Pair that with new Amtrak service that started June 9th, and officials are trying to get the word out that with increased train traffic comes increased safety risks.

“It’s really around the grade crossings is where the safety, those risks, come to mind. The reason we’re out here, and out here in force, is to remind pedestrians when you see the tracks, think trains,” said Andreski.

The Connecticut DOT has partnered with Operation Lifesaver to reach out to communities along the rail line. Electronic signs are posted at some of the crossings as a reminder for drivers, and new fencing is up with no trespassing signs for people walking near the tracks.

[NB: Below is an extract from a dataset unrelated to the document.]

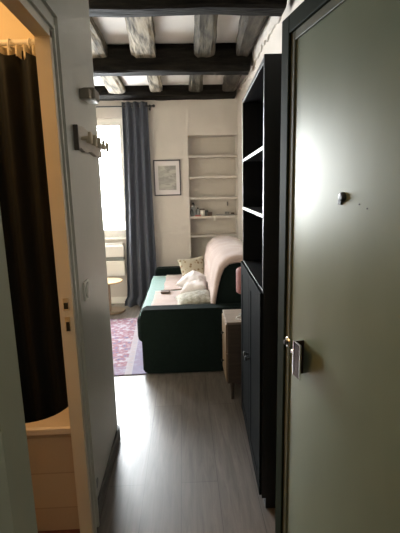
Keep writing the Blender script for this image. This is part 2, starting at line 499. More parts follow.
struct('floor', MB().box(-3.6, -0.9, -0.06, XR+0.1, 5.7, 0.0), FLOORM, 'grey-brown oak plank floor', 'floor')
struct('ceiling', MB().box(-3.6, YF, ZC, XR+0.1, 5.7, ZC+0.1), CEIL, 'white plastered ceiling above the timber joists', 'ceiling')
struct('wall_right', MB().box(XR, YF-0.02, 0, XR+0.1, 5.7, ZC), WALL, 'cream right wall behind the black bookcase', 'wall')
struct('wall_left', MB()
       .box(-0.482, 1.52, 0, XL, 2.20, ZC).box(-0.51, 2.20, 0, XL, 2.28, ZC)
       .box(-0.482, 0.68, 2.045, XL, 1.52, ZC)
       .box(-0.51, YF, 0, XL, 0.76, 2.045)
       .box(-0.51, YF, 2.045, XL, 0.68, ZC),
       WALLC, 'grey-white corridor wall with coat rack and light switch', 'wall')
# wall between bathroom and living room, and the rest of the bathroom shell
struct('wall_bathroom_far', MB().box(-3.5, 2.20, 0, -0.51, 2.28, ZC), BATHW, 'warm-lit wall behind the shower curtain', 'wall')
struct('wall_bathroom_left', MB().box(-2.15, YF, 0, -2.05, 2.20, ZC), BATHW, 'outer left wall of the bathroom', 'wall')
struct('wall_bathroom_near', MB().box(-2.05, YF, 0, -0.51, YF+0.08, ZC), BATHW, 'near wall of the bathroom', 'wall')
struct('ceiling_bathroom', MB().box(-2.05, YF+0.08, 2.50, -0.484, 2.20, 2.56), BATHW, 'ceiling of the bathroom', 'ceiling')
struct('floor_bathroom', MB().box(-2.05, YF+0.08, 0.001, -0.484, 1.53, 0.058), BATHF, 'dark red bathroom floor in front of the tub', 'floor')
struct('wall_living_left', MB().box(-3.6, 2.28, 0, -3.5, 5.7, ZC), WALL, 'cream left wall of the living room', 'wall')
# window wall with two windows and the shelf alcove
W1 = (-1.745, -0.728); W2 = (-3.25, -2.25); WZ = (0.90, 2.41)
NX = (0.082, 0.712); NZ = (0.0, 2.18)
wb = MB()
wb.box(-3.5, YB, 0, W2[0], 5.63, ZC)
for w in (W1, W2):
    wb.box(w[0], YB, 0, w[1], 5.63, WZ[0]); wb.box(w[0], YB, WZ[1], w[1], 5.63, ZC)
wb.box(W2[1], YB, 0, W1[0], 5.63, ZC)
wb.box(W1[1], YB, 0, NX[0], 5.63, ZC)
wb.box(NX[0], YB, NZ[1], NX[1], 5.63, ZC)
wb.box(NX[0], 5.57, 0, NX[1], 5.63, NZ[1])
wb.box(NX[1], YB, 0, XR, 5.63, ZC)
struct('wall_back', wb, WALL, 'cream end wall with the window, the picture and the shelf alcove', 'wall')
# entrance wall and the landing behind the camera
struct('wall_front', MB()
       .box(-0.51, YF-0.10, 0, -0.33, YF, ZC).box(0.56, YF-0.10, 0, XR+0.1, YF, ZC)
       .box(-0.33, YF-0.10, 2.10, 0.56, YF, ZC),
       LANDW, 'entrance wall around the front doorway', 'wall')
struct('wall_landing', MB().box(-1.0, -0.95, 0, 1.2, -0.85, ZC).box(-1.1, -0.95, 0, -1.0, YF, ZC)
       .box(1.2, -0.95, 0, 1.3, YF, ZC).box(-1.0, 0.5, 0, -0.51, YF, ZC).box(0.82, 0.5, 0, 1.2, YF, ZC),
       LANDW, 'walls of the stair landing', 'wall')
struct('floor_landing', MB().box(XR+0.1, -0.95, -0.06, 1.3, YF, 0.0).box(-3.6, -1.0, -0.06, 1.3, -0.9, 0.0), FLOORM, 'floor of the stair landing', 'floor')
struct('ceiling_landing', MB().box(-1.1, -0.95, ZC, 1.3, YF, ZC+0.1), LANDW, 'ceiling of the stair landing', 'ceiling')

# entrance frame, left jamb with its rebate
struct('trim_1', MB().box(-0.335, 0.50, 0, -0.298, 0.66, 2.08).box(-0.300, 0.535, 0, -0.272, 0.615, 2.08)
       .box(-0.345, 0.66, 0, -0.318, 0.675, 2.13)
       .box(0.535, 0.50, 0, 0.565, 0.60, 2.10).box(-0.335, 0.50, 2.065, 0.565, 0.60, 2.105),
       FRAMEG, 'grey-green front door frame at the left edge', 'door frame')
# bathroom door lining and its moulded architrave on the corridor side
lin = MB()
lin.box(-0.486, 1.50, 0, -0.434, 1.525, 2.045)
lin.box(-0.486, 0.76, 2.022, -0.434, 1.525, 2.047)
lin.box(-0.486, 0.74, 0, -0.434, 0.765, 2.047)
lining = struct('trim_2', lin, TRIMC, 'painted lining of the bathroom doorway', 'door frame')
pl = MB().box(-0.470, 1.4975, 1.058, -0.448, 1.5005, 1.106)
pl.build('strike_plate', CHROME, lining)
MB().box(-0.4675, 1.4955, 1.064, -0.4515, 1.4985, 1.088).build('latch_hole', BLACKM, lining)
pl = MB().box(-0.468, 1.4975, 0.975, -0.448, 1.5005, 1.032)
pl.build('strike_plate', CHROME, lining)
MB().box(-0.464, 1.4955, 0.976, -0.4515, 1.4985, 1.012).build('latch_hole', BLACKM, lining)
arc = MB()
for a0, a1, x1 in ((1.512, 1.536, -0.438), (1.536, 1.550, -0.428), (1.550, 1.596, -0.443), (1.596, 1.612, -0.430)):
    d = 2.034 - 1.512
    arc.box(XL-0.002, a0, 0, x1, a1, a0+d)
    arc.box(XL-0.002, 0.68, a0+d, x1, a1, a1+d)
struct('trim_3', arc, WALLC, 'moulded architrave round the bathroom doorway', 'door frame')
# skirting
sk = MB().box(XL, 1.60, 0, XL+0.012, 2.292, 0.075, 0.003).box(-3.4, 2.28, 0, XL+0.012, 2.292, 0.075, 0.003)
struct('baseboard_left', sk, DARKT, 'dark narrow skirting along the corridor wall', 'baseboard')
struct('baseboard_back', MB().box(-3.5, YB-0.014, 0, NX[0], YB, 0.09, 0.003), WHITE, 'white skirting below the window', 'baseboard')

struct('ceiling_far_bay', MB().box(-3.5, 4.26, 2.715, XR, 5.05, 2.73), CEIL, 'lower white ceiling boards between the two far beams', 'ceiling')
# white plaster seam along the right wall under the joists
seam = MB()
def seam_fn(u, v):
    y = 2.5 + u*2.85
    q = Vector((y*6, v*3, 1.3))
    w = 0.030 + 0.016*noise.noise(q) + 0.012*noise.noise(q*3)
    return (XR - 0.005 - (1-v)*w, y, ZC-0.005 - v*(0.17+0.05*noise.noise(q*2))), (1, 0, 0)
struct('trim_4', seam.sheet(seam_fn, 70, 4, 0.02), CEIL, 'rough white plaster seam beside the last joist', 'plaster')

# windows
def window(name, w, label):
    x0, x1 = w; y = 5.385
    fr = MB()
    fr.box(x0, y, WZ[0], x0+0.030, y+0.06, WZ[1], 0.004).box(x1-0.030, y, WZ[0], x1, y+0.06, WZ[1], 0.004)
    fr.box(x0+0.030, y, WZ[1]-0.045, x1-0.030, y+0.06, WZ[1], 0.004).box(x0+0.030, y, WZ[0], x1-0.030, y+0.06, WZ[0]+0.05, 0.004)
    o = struct(name, fr, WHITE, label, 'window')
    xm = (x0+x1)/2
    for a, b in ((x0+0.030, xm), (xm, x1-0.030)):
        c = MB()
        zb, zt = WZ[0]+0.05, WZ[1]-0.045
        c.box(a, y-0.012, zb, a+0.030, y+0.03, zt, 0.004).box(b-0.030, y-0.012, zb, b, y+0.03, zt, 0.004)
        c.box(a+0.030, y-0.012, zt-0.045, b-0.030, y+0.03, zt, 0.004).box(a+0.030, y-0.012, zb, b-0.030, y+0.03, zb+0.055, 0.004)
        s = c.build('window_sash', WHITE, o)
        MB().box(a+0.028, y+0.006, zb+0.05, b-0.028, y+0.012, zt-0.04).build('window_pane', GLASS, s)
    MB().lathe([(0.011, 0), (0.013, -0.02), (0.009, -0.045)], (xm, y-0.012, 1.55), 'y', 12).build('window_handle', CHROME, o)
    sl = MB().box(x0-0.03, YB-0.035, WZ[0]-0.025, x1+0.03, y, WZ[0], 0.004)
    sl.build('window_sill', WHITE, o)
    return o
window('window_1', W1, 'bright white-framed window left of the slate curtain')
window('window_2', W2, 'white-framed window farther left in the end wall')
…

“Trespassing is one of the biggest issues we have, is people walking on the tracks. There aren’t a lot of warning opportunities like train whistles when someone is walking along the railroad right of way, so they may not be aware of a train unless they are near a crossing,” said Kevin Burns, State Coordinator for Operation Lifesaver.

There’s also been a push to reach out to young children. The Operation Lifesaver team has gone into schools like Parkville Community School in Hartford with a lesson in train safety.

They were stressing to the children what not to do when they see trains in their neighborhoods.

“It’s much better to have a classroom setting, where you have a much smaller, 20-30 student population in the classroom, which gets the message to be much more effective,” said Burns.